McLaren's gamble on intermediate tyres unravelled in the Canadian Grand Prix on Sunday, leaving Lando Norris and Oscar Piastri out of the points in Montreal after the team had started both cars on the wrong side of a quickly changing track. The two McLaren drivers were the only drivers in the top 10 to begin the race on intermediates, and both had to pit early for slick tyres.
Light rain was falling in cold conditions before the start, and seven drivers fitted intermediate tyres for the race. Norris, who began from third, took the lead from the two Mercedes off the line, but his tyres began to overheat and he pitted at the end of the second lap. A problem for Racing Bulls' Arvid Lindblad triggered two extra formation laps and pushed the start back around seven minutes later than scheduled, which only made the timing harsher for those who had banked on the damp conditions lasting.
Piastri was blunt after the race, saying McLaren had made a mistake.
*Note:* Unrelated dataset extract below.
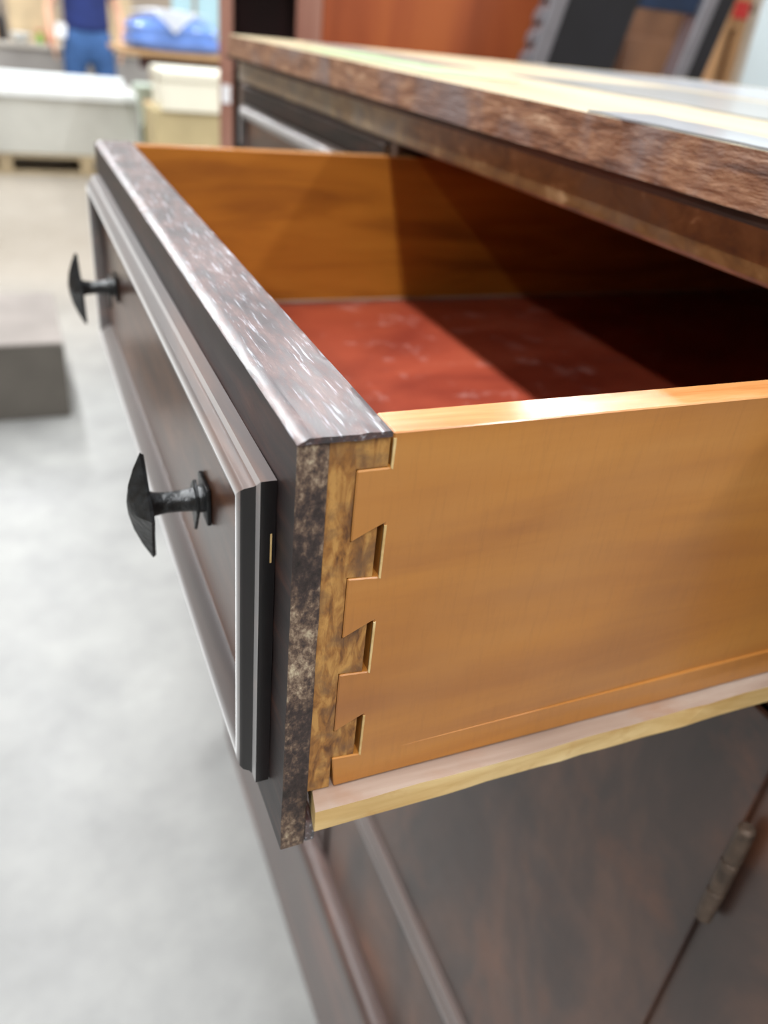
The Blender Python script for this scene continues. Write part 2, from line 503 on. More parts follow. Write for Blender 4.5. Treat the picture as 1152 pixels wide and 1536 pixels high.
# base with a rounded nose, standing on the floor
pts = [(0.235, Z0 - 0.893), (0.214, Z0 - 0.893)]
for k in range(7):
    a = PI / 2 + PI / 2 * k / 6
    pts.append((0.210 + 0.012 * math.cos(a), Z0 - 0.905 + 0.012 * math.sin(a)))
pts += [(0.200, Z0 - 0.925), (0.200, Z0 - 1.159), (0.224, Z0 - 1.159), (0.224, Z0 - 1.041), (0.2245, Z0 - 0.897), (0.235, Z0 - 0.897)]
base_poly = [(0.2245, Z0 - 0.893), (0.214, Z0 - 0.893)] + pts[2:9] + [(0.200, Z0 - 0.925), (0.200, Z0 - 1.159), (0.2245, Z0 - 1.159)]
part('base_board', prism(base_poly, 'y', YN - 0.004, YE + 0.004), 'base_wood', smooth=0.5)
for y in (YN + 0.01, YE - 0.06):
    part('foot', box(CAB_DEPTH - 0.07, CAB_DEPTH - 0.01, y, y + 0.05, 0.0005, Z0 - 1.0405, 0.003), 'cabinet_dark')

# doors under the drawers
def door(y0, y1, hinge_y):
    d = empty('door', (0, 0, 0), sb)
    part('door_panel', box(XF - 0.004, XF + 0.0005 - 0.001, y0, y1, Z0 - 0.886, Z0 - 0.1580, 0.0012), 'cabinet_dark', d)
    for za, zb in ((Z0 - 0.695, Z0 - 0.679), (Z0 - 0.676, Z0 - 0.660)):
        prof = [(XF - 0.0042, za), (XF - 0.009, za + 0.003), (XF - 0.010, (za + zb) / 2), (XF - 0.0085, zb - 0.003), (XF - 0.0042, zb)]
        part('moulding_strip', prism(prof, 'y', y0 + 0.004, y1 - 0.004), 'strip_moulding', d, smooth=0.9)
    for zc in (Z0 - 0.247, Z0 - 0.80):
        part('hinge', lathe([(0.0028, -0.035), (0.0042, -0.0335), (0.0045, -0.012), (0.0040, -0.0115), (0.0040, -0.0105), (0.0045, -0.010),
                             (0.0045, 0.010), (0.0040, 0.0105), (0.0040, 0.0115), (0.0045, 0.012), (0.0042, 0.0335), (0.0028, 0.035)],
                            'z', 12, (XF - 0.0065, hinge_y, zc)), 'brass_old', d, smooth=0.6)
door(-0.0105, W + 0.002, -0.0150)
door(W + 0.018, 2 * W + 0.030, 2 * W + 0.0345)

# ------------------------------------------------------------------ drawers (each a part of the sideboard)
XC, XT, XI = 0.0082, 0.0155, 0.0245      # back of the face lamination, root of the tails, inner face of the front
SIDE_T = 0.0118
LEN = 0.70
PINS = [(-0.0017, -0.0100, -0.0017, -0.0100), (-0.0272, -0.0441, -0.0318, -0.0432), (-0.0598, -0.0787, -0.0645, -0.0778), (-0.0967, -0.1137, -0.1015, -0.1128)]
PIN_END = 0.0230
SIDE_BOT = -0.1262
def side_outline():
    """x,z outline of a drawer side with tails at its front"""
    pts = []
    g = 0.00025
    pts.append((XI + 0.0003, -0.0004))
    pts.append((XI + 0.0003, PINS[0][1] - g))
    pts.append((XT + g, PINS[0][3] - g))
    for zr0, zr1, zl0, zl1 in PINS[1:]:
        pts += [(XT + g, zl0 + g), (XI + 0.0003, zr0 + g), (XI + 0.0003, zr1 - g), (XT + g, zl1 - g)]
    pts += [(XT + 0.0016, SIDE_BOT), (LEN, SIDE_BOT), (LEN, -0.0004)]
    return pts
def frame_member(c0, c1, inward, prof):
    """one mitred moulding member from corner c0 to c1 (y,z); inward = unit normal into the frame"""
    d = Vector((c1[0] - c0[0], c1[1] - c0[1]))
    ln = d.length
    d /= ln
    rings = []
    for c, s in ((c0, 1), (c1, -1)):
        ring = []
        for u, h in prof:
            y = c[0] + inward[0] * u + d[0] * s * u
            z = c[1] + inward[1] * u + d[1] * s * u
            ring.append((-h, y, z))
        rings.append(ring)
    mid = [[tuple(a[k] + (b[k] - a[k]) * t for k in range(3)) for a, b in zip(rings[0], rings[1])] for t in [i / 12 for i in range(13)]]
    return loft(mid)
FRAME = [(0, 0.0002), (0, 0.0046), (0.0022, 0.0052), (0.0030, 0.0060), (0.0036, 0.0078), (0.0046, 0.0088), (0.0064, 0.0094), (0.0085, 0.0092), (0.0105, 0.0080),
         (0.0125, 0.0062), (0.0150, 0.0042), (0.0165, 0.0017), (0.0165, 0.0002)]
FY0, FY1, FZ0, FZ1 = 0.0150, W - 0.0150, -0.1335, -0.0190

def make_drawer(dx, dy, dz=0.0):
    dr = empty('drawer', tuple(Vector((dx, dy, Z0 + dz)) - OFF), sb)
    P = lambda n, bm, m, smooth=None, slot=None: obj(n, bm, m, dr, smooth, slot)
    # face board, dark finish, its near end flaked, raw lower edge
    bm = box(0, XC, 0, W, -0.1515, -0.0016, 0.0003, 1)
    bmesh.ops.subdivide_edges(bm, edges=[e for e in bm.edges if abs(e.verts[0].co.y - e.verts[1].co.y) > 0.3], cuts=140)
    bmesh.ops.subdivide_edges(bm, edges=[e for e in bm.edges if abs(e.verts[0].co.z - e.verts[1].co.z) > 0.1], cuts=70)
    for v in bm.verts:
        k = 0.00018
        v.co += noise.noise_vector(Vector((v.co.x * 90, v.co.y * 55, v.co.z * 75))) * k
    cap = prism([(-0.0001, -0.0016), (-0.0001, -0.0013), (0.0030, 0.0002), (XI - 0.0006, 0.0002), (XI, -0.0004), (XI, -0.0016)], 'y', -0.0003, W + 0.0003)
    bmesh.ops.subdivide_edges(cap, edges=[e for e in cap.edges if abs(e.verts[0].co.y - e.verts[1].co.y) > 0.3], cuts=260)
    bmesh.ops.subdivide_edges(cap, edges=[e for e in cap.edges if abs(e.verts[0].co.x - e.verts[1].co.x) > 0.015], cuts=14)
    for v in cap.verts:
        v.co += noise.noise_vector(Vector((v.co.x * 420, v.co.y * 160, v.co.z * 300))) * (0.00010 if v.co.y > 0.002 else 0.0003)
    P('top_finish', cap, 'dark', 0.8)
    P('face_board', bm, ['dark_face', 'flaked', 'raw'], 0.7,
      lambda f: 1 if f.normal.y < -0.6 else (2 if f.normal.z < -0.4 and f.normal.x < 0.5 else 0))
    # core behind it, with the sockets between the pins
    bm = prism([(XC + 0.0001, 0.0006), (XT, 0.0004), (XT, SIDE_T), (XI - 0.0001, SIDE_T), (XI, W - SIDE_T), (XT, W - SIDE_T), (XT, W - 0.0004), (XC + 0.0001, W - 0.0006)],
               'z', SIDE_BOT, -0.0017)
    P('front_core', bm, ['core_end', 'dark'], None, lambda f: 1 if f.normal.z > 0.6 or (f.normal.x > 0.8 and abs(f.calc_center_median().y - W / 2) < 0.2) else 0)
    P('lower_lip', box(XC + 0.0002, 0.0118, 0.0002, W - 0.0002, -0.1508, SIDE_BOT - 0.0145, 0.0006), 'dark')
    for far in (False, True):
        fy = (lambda y: W - y) if far else (lambda y: y)
        def PR(poly, a, b, bev=0.0):
            a, b = sorted((fy(a), fy(b)))
            return prism(poly, 'y', a, b, bev)
        for zr0, zr1, zl0, zl1 in PINS:
            P('dovetail_pin', PR([(XT + 0.00002, zl0 - 0.0001), (PIN_END if zr0 < -0.005 else XI - 0.0004, zr0 - 0.0001), (PIN_END if zr0 < -0.005 else XI - 0.0004, zr1), (XT + 0.00002, zl1)],
                                 0.0005, SIDE_T - 0.0002), 'core_end')
        for zr0, zr1, zl0, zl1 in PINS:
            P('joint_edge', PR([(XI + 0.0003, zr0 - 0.0004), (XI + 0.0010, zr0 - 0.0002), (XI + 0.0009, zr1 - 0.0008), (XI + 0.0003, zr1 - 0.0004)], -0.00012, 0.0006), 'raw')
        bm = PR(side_outline(), 0.0, SIDE_T, 0.00035)
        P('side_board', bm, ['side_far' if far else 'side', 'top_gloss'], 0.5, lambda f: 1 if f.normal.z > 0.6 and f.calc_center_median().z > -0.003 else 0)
        # runner under the side, dusty on top, raw in front; worn strip above it
        a, b = (-0.0075, SIDE_T - 0.002)
        secs = []
        n = 70
        for i in range(n + 1):
            x = 0.0085 if i == 0 else 0.0165 + (LEN - 0.02 - 0.0165) * i / n
            j = lambda q, s: 0.0007 * noise.noise(Vector((x * 28 + q * 7.3, s, q))) + 0.0004 * noise.noise(Vector((x * 110 + q * 3.3, s, q)))
            sec = [(a + j(1, 0), -0.1268 + j(1, 1)), (b, -0.1264), (b, -0.1372), (a + 0.0012 + j(3, 0), -0.1372 + j(3, 1)), (a - 0.0002 + j(4, 0), -0.1355 + j(4, 1))]
            secs.append([(x + (0.20 * (yy - a) if i == 0 else 0), fy(yy), zz) for yy, zz in sec])
        P('runner', loft(secs), ['raw', 'dusty_runner'], None, lambda f: 1 if f.normal.z > 0.6 else 0)
        secs = []
        for i in range(n + 1):
            x = 0.040 + (LEN - 0.06) * i / n
            g = min(1.0, i / 14)
            zt = -0.1136 - 0.0012 * (1 - g)
            o = -0.00003 - 0.0013 * g + 0.0002 * g * noise.noise(Vector((x * 30, 0, 0)))
            secs.append([(x, fy(0.0002), zt), (x, fy(o * 0.8), zt - 0.0002), (x, fy(o), zt - 0.0014), (x, fy(o * 0.7), -0.1258), (x, fy(0.0002), -0.1258)])
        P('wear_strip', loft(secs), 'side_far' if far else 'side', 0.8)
        # dusty bead along the inside corner
        ya, yb = sorted((fy(SIDE_T + 0.0002), fy(SIDE_T + 0.0022)))
        P('corner_bead', box(XI + 0.001, LEN - 0.012, ya, yb, -0.1116, -0.1092, 0.0004), 'dusty_runner')
    P('bottom_panel', box(XI + 0.0002, LEN - 0.011, SIDE_T + 0.0001, W - SIDE_T - 0.0001, -0.1150, -0.1118), 'red')
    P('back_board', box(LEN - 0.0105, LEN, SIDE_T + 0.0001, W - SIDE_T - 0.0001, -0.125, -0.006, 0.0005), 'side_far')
    # raised frame on the face
    c = [(FY0, FZ1), (FY1, FZ1), (FY1, FZ0), (FY0, FZ0)]
    inn = [(0, -1), (-1, 0), (0, 1), (1, 0)]
    for i in range(4):
        P('moulding', frame_member(c[i], c[(i + 1) % 4], inn[i], FRAME), ['moulding', 'black_gloss'], 0.5,
          (lambda f: 1 if f.normal.y < -0.7 and f.calc_center_median().y < 0.02 else 0))
    P('face_panel', box(-0.0016, -0.0002, FY0 + 0.0160, FY1 - 0.0160, FZ0 + 0.0160, FZ1 - 0.0160), 'panel_veneer')
    P('paint_chip', box(-0.0017, -0.0012, FY0 - 0.00012, FY0 + 0.0002, -0.0450, -0.0355), 'raw')
    # pulls: square plate, pointed leaf, waisted stem, pyramid head
    for ky in (0.099, W - 0.092):
        kz = -0.0725
        P('pull_plate', box(-0.0034, -0.0017, ky - 0.0080, ky + 0.0080, kz - 0.0075, kz + 0.0075, 0.0004), 'iron')
        leaf = [(ky, kz + 0.0085), (ky + 0.0055, kz + 0.004), (ky + 0.0060, kz - 0.003), (ky, kz - 0.0135), (ky - 0.0060, kz - 0.003), (ky - 0.0055, kz + 0.004)]
        P('pull_leaf', prism(leaf, 'x', -0.0068, -0.0055, 0.0003), 'iron')
        st = lathe([(0.0052, -0.0034), (0.0052, -0.0050), (0.0044, -0.0075), (0.0040, -0.012), (0.0039, -0.017), (0.0044, -0.0210), (0.0056, -0.0232)], 'x', 18, (0, ky, kz))
        P('pull_stem', st, 'iron', 0.7)
        ring = [(0.0, 0.0215), (0.0045, 0.0105), (0.0090, 0.0050), (0.0125, 0.0), (0.0090, -0.0055), (0.0050, -0.0120), (0.0, -0.0235), (-0.0050, -0.0120), (-0.0090, -0.0055), (-0.0125, 0.0), (-0.0090, 0.0050), (-0.0045, 0.0105)]
        hd = []
        for s, h in ((0.96, -0.0225), (1.0, -0.0238), (0.72, -0.0268), (0.42, -0.0292), (0.12, -0.0305)):
            hd.append([(h - 0.05 * z * s, ky + y * s, kz + z * s) for y, z in ring])
        hb = loft(hd)
        P('pull_head', hb, 'iron', 0.5)
    return dr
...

He said it had been wet on the ground when the cars were sent to the grid and that the team would have looked like heroes if it had rained a little bit more, but because it stopped they looked like idiots. Norris and Piastri had already shown pace in Montreal, locking out the second row in Sprint Qualifying and Qualifying behind the dominant upgraded Mercedes, and Norris had even split the Mercedes in Saturday's Sprint before getting back into the points-paying positions on Sunday after switching to dry tyres.
Andrea Stella defended the call, saying the intermediate tyre was the right tyre at the time the decision had to be made because the track was greasy and the rain had not yet eased. He said the rain stopped pretty much after the five-minute signal and that the double extra formation lap added a clear penalty to starting on inters. McLaren had brought new parts to Canada but did not run its new front wing after testing it in Friday's only practice session, leaving the team to rely on a setup that had already shown promise but not enough margin for the race-day gamble to pay off.
For McLaren, the damage was immediate and clean: strong pace in qualifying and the Sprint, followed by a Sunday call that turned a front-running chance into nothing at all. The team read the track one way, the weather changed on them, and the result was a rare double zero in a race where the opening laps decided everything.